### Data provided
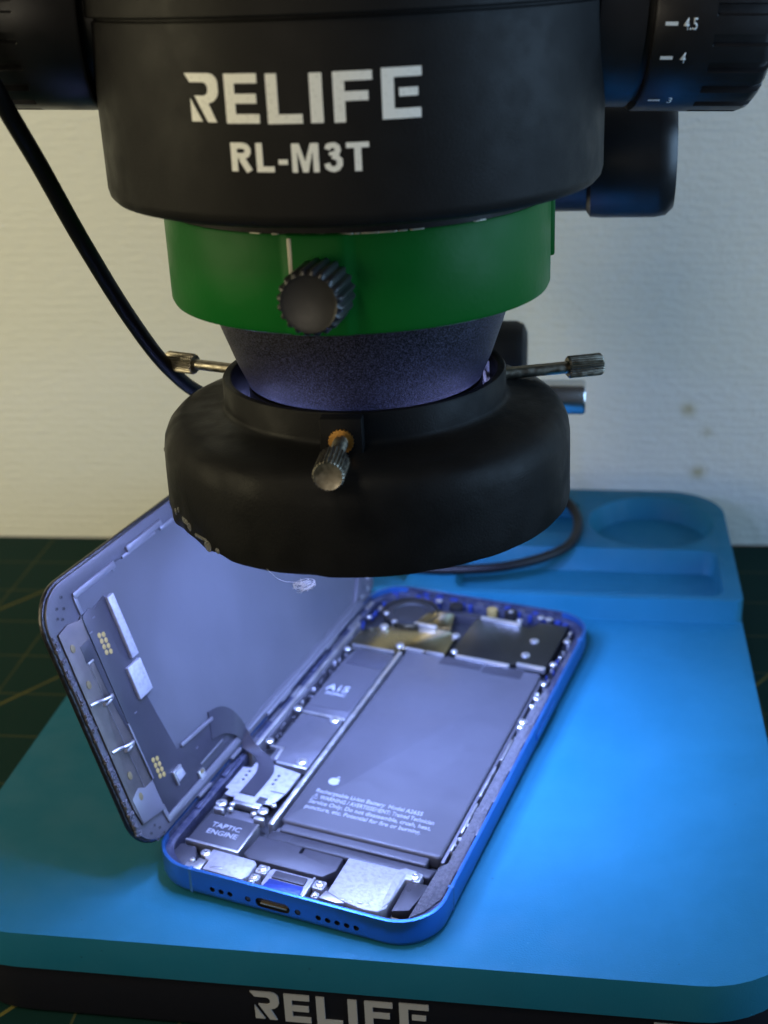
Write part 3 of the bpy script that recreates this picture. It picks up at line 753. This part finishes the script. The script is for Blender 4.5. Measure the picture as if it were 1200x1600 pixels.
fo = P_().prism([(67.1, 16), (69.9, 16), (70.1, 100), (68.4, 104), (67.1, 96)], -4.8, -1.0).build('foam_strip', 'foam', ph, bev=.3)
P_().prism([(64.9, 3.6), (67.8, 7.2), (69.8, 12), (70, 22), (67.2, 24), (65.6, 22)], -4.8, -1.1).build('foam_strip', 'foam', ph, bev=.4)

for i in range(9):
    y = 22+i*13.5; P_().box(1.0, 2.3, y, y+rs.uniform(5, 10), -2.6, rs.uniform(-1.3, -.8)).build('rim_clip', rs.choice(['shield', 'ledge', 'steel']), ph, bev=.15)
    P_().box(69.2, 70.5, y, y+rs.uniform(5, 10), -2.6, rs.uniform(-1.3, -.9)).build('rim_clip', rs.choice(['shield', 'ledge']), ph, bev=.15)
for i in range(11):
    x = 11+i*4.6; P_().box(x, x+rs.uniform(1.5, 3.2), 144.4, 145.7, -2.6, rs.uniform(-1.2, -.7)).build('rim_clip', rs.choice(['shield', 'ledge', 'blue_in']), ph, bev=.15)
# connector cover plate with the flat cable crossing it
cpz = -.95
cv = P_().prism([(5.6, 29.0), (8.6, 29.0), (8.6, 28.0), (16.6, 27.4), (16.6, 28.9), (18.9, 28.9), (20.2, 35), (20.2, 43.2), (12.6, 44.4), (7.0, 44.2), (6.9, 41.2), (4.6, 41.0), (4.5, 31.5), (5.6, 31.5)], -1.5, cpz).build('connector_cover', 'frost', ph, bev=.2)
P_().box(8.8, 16.4, 26.8, 28.0, -3, -1.1).build('cover_lip', 'steel', cv, bev=.3)
for x, y in ((7.2, 39.6), (7.2, 37.8), (7.3, 36.0), (15.3, 40.3), (15.3, 38.5), (15.4, 36.7)): P_().cyl((x, y, cpz-.02), .42, .14, n=12, ch=.06).build('rivet', 'dim', cv)
P_().box(16.2, 20.1, 33.8, 34.1, cpz, cpz+.06).build('cover_seam', 'dim', cv)
P_().box(14.7, 17.0, 28.4, 30.8, cpz, cpz+.25).build('connector_block', 'modgrey', cv, bev=.1)
for x, y, r in ((6.6, 25.6, 1.35), (9.4, 26.1, .7), (17.9, 26.2, 1.3), (9.9, 24.2, .7), (16.2, 24.6, .75), (19.4, 29.2, .7)): screw(x, y, -1.1, r)
P_().prism(rrect(5.9, 8.6, 22.6, 23.9, .5, 4), -3, -.6).build('contact_bar', 'screw', ph, bev=.25)
P_().prism(rrect(17.1, 19.9, 22.3, 23.7, .5, 4), -3, -.6).build('contact_bar', 'screw', ph, bev=.25)
P_().box(9, 17, 21.8, 25.4, -4.9, -2.0).build('board_strip', 'shield', ph, bev=.2)

# haptic motor
tp = P_().prism([(5.5, 10.9), (18.9, 10.9), (19.0, 21.5), (6.0, 21.5)], -4.9, -1.2).build('haptic_motor', 'modgrey', ph, bev=.2)
P_().prism([(5.2, 10.1), (19.6, 10.1), (19.6, 21.2), (19.0, 21.2), (19.0, 10.8), (5.3, 10.8)], -4.6, -.9).build('motor_rim', 'steel', tp, bev=.15)
ptext('TAPTIC', 2.35, 8.4, 17.0, -1.18, 'text', tp, sx=1.0, bold=.06)
ptext('ENGINE', 2.35, 8.3, 14.4, -1.18, 'text', tp, sx=1.0, bold=.06)

# lower-left: corner module and frosted block
P_().prism([(4.2, 3.6), (9.0, 2.4), (10.6, 6.2), (8.6, 9.6), (4.2, 9.6)], -4.9, -1.8).build('corner_module', 'flexdark', ph, bev=.4)
fb = P_().prism([(14.4, 2.2), (24.8, 2.0), (25.6, 3.6), (25.6, 8.0), (24.6, 8.9), (13.6, 9.2), (12.9, 6.0), (14.4, 5.2)], -4.9, -.85).build('microphone_block', 'frost', ph, bev=.25)
P_().prism([(9.8, 1.9), (13.9, 1.7), (13.9, 5.3), (11.8, 5.6), (11.5, 3.6), (9.8, 3.4)], -3.5, -1.0).build('mount_tab', 'steel', fb, bev=.25)
P_().prism([(16.0, 3.1), (18.9, 3.5), (18.8, 4.1), (16.2, 3.8)], -.9, -.72).build('solder_blob', 'steel', fb, bev=.08)
screw(12.4, 7.4, -1.0, 1.15); screw(10.6, 4.4, -1.2, .6)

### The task
Do not include the images; transcribe the rest of the listing exactly.

### Answer to this task
Write part 3 of the bpy script that recreates this picture. It picks up at line 753. This part finishes the script. The script is for Blender 4.5. Measure the picture as if it were 1200x1600 pixels.
fo = P_().prism([(67.1, 16), (69.9, 16), (70.1, 100), (68.4, 104), (67.1, 96)], -4.8, -1.0).build('foam_strip', 'foam', ph, bev=.3)
P_().prism([(64.9, 3.6), (67.8, 7.2), (69.8, 12), (70, 22), (67.2, 24), (65.6, 22)], -4.8, -1.1).build('foam_strip', 'foam', ph, bev=.4)

for i in range(9):
    y = 22+i*13.5; P_().box(1.0, 2.3, y, y+rs.uniform(5, 10), -2.6, rs.uniform(-1.3, -.8)).build('rim_clip', rs.choice(['shield', 'ledge', 'steel']), ph, bev=.15)
    P_().box(69.2, 70.5, y, y+rs.uniform(5, 10), -2.6, rs.uniform(-1.3, -.9)).build('rim_clip', rs.choice(['shield', 'ledge']), ph, bev=.15)
for i in range(11):
    x = 11+i*4.6; P_().box(x, x+rs.uniform(1.5, 3.2), 144.4, 145.7, -2.6, rs.uniform(-1.2, -.7)).build('rim_clip', rs.choice(['shield', 'ledge', 'blue_in']), ph, bev=.15)
# connector cover plate with the flat cable crossing it
cpz = -.95
cv = P_().prism([(5.6, 29.0), (8.6, 29.0), (8.6, 28.0), (16.6, 27.4), (16.6, 28.9), (18.9, 28.9), (20.2, 35), (20.2, 43.2), (12.6, 44.4), (7.0, 44.2), (6.9, 41.2), (4.6, 41.0), (4.5, 31.5), (5.6, 31.5)], -1.5, cpz).build('connector_cover', 'frost', ph, bev=.2)
P_().box(8.8, 16.4, 26.8, 28.0, -3, -1.1).build('cover_lip', 'steel', cv, bev=.3)
for x, y in ((7.2, 39.6), (7.2, 37.8), (7.3, 36.0), (15.3, 40.3), (15.3, 38.5), (15.4, 36.7)): P_().cyl((x, y, cpz-.02), .42, .14, n=12, ch=.06).build('rivet', 'dim', cv)
P_().box(16.2, 20.1, 33.8, 34.1, cpz, cpz+.06).build('cover_seam', 'dim', cv)
P_().box(14.7, 17.0, 28.4, 30.8, cpz, cpz+.25).build('connector_block', 'modgrey', cv, bev=.1)
for x, y, r in ((6.6, 25.6, 1.35), (9.4, 26.1, .7), (17.9, 26.2, 1.3), (9.9, 24.2, .7), (16.2, 24.6, .75), (19.4, 29.2, .7)): screw(x, y, -1.1, r)
P_().prism(rrect(5.9, 8.6, 22.6, 23.9, .5, 4), -3, -.6).build('contact_bar', 'screw', ph, bev=.25)
P_().prism(rrect(17.1, 19.9, 22.3, 23.7, .5, 4), -3, -.6).build('contact_bar', 'screw', ph, bev=.25)
P_().box(9, 17, 21.8, 25.4, -4.9, -2.0).build('board_strip', 'shield', ph, bev=.2)

# haptic motor
tp = P_().prism([(5.5, 10.9), (18.9, 10.9), (19.0, 21.5), (6.0, 21.5)], -4.9, -1.2).build('haptic_motor', 'modgrey', ph, bev=.2)
P_().prism([(5.2, 10.1), (19.6, 10.1), (19.6, 21.2), (19.0, 21.2), (19.0, 10.8), (5.3, 10.8)], -4.6, -.9).build('motor_rim', 'steel', tp, bev=.15)
ptext('TAPTIC', 2.35, 8.4, 17.0, -1.18, 'text', tp, sx=1.0, bold=.06)
ptext('ENGINE', 2.35, 8.3, 14.4, -1.18, 'text', tp, sx=1.0, bold=.06)

# lower-left: corner module and frosted block
P_().prism([(4.2, 3.6), (9.0, 2.4), (10.6, 6.2), (8.6, 9.6), (4.2, 9.6)], -4.9, -1.8).build('corner_module', 'flexdark', ph, bev=.4)
fb = P_().prism([(14.4, 2.2), (24.8, 2.0), (25.6, 3.6), (25.6, 8.0), (24.6, 8.9), (13.6, 9.2), (12.9, 6.0), (14.4, 5.2)], -4.9, -.85).build('microphone_block', 'frost', ph, bev=.25)
P_().prism([(9.8, 1.9), (13.9, 1.7), (13.9, 5.3), (11.8, 5.6), (11.5, 3.6), (9.8, 3.4)], -3.5, -1.0).build('mount_tab', 'steel', fb, bev=.25)
P_().prism([(16.0, 3.1), (18.9, 3.5), (18.8, 4.1), (16.2, 3.8)], -.9, -.72).build('solder_blob', 'steel', fb, bev=.08)
screw(12.4, 7.4, -1.0, 1.15); screw(10.6, 4.4, -1.2, .6)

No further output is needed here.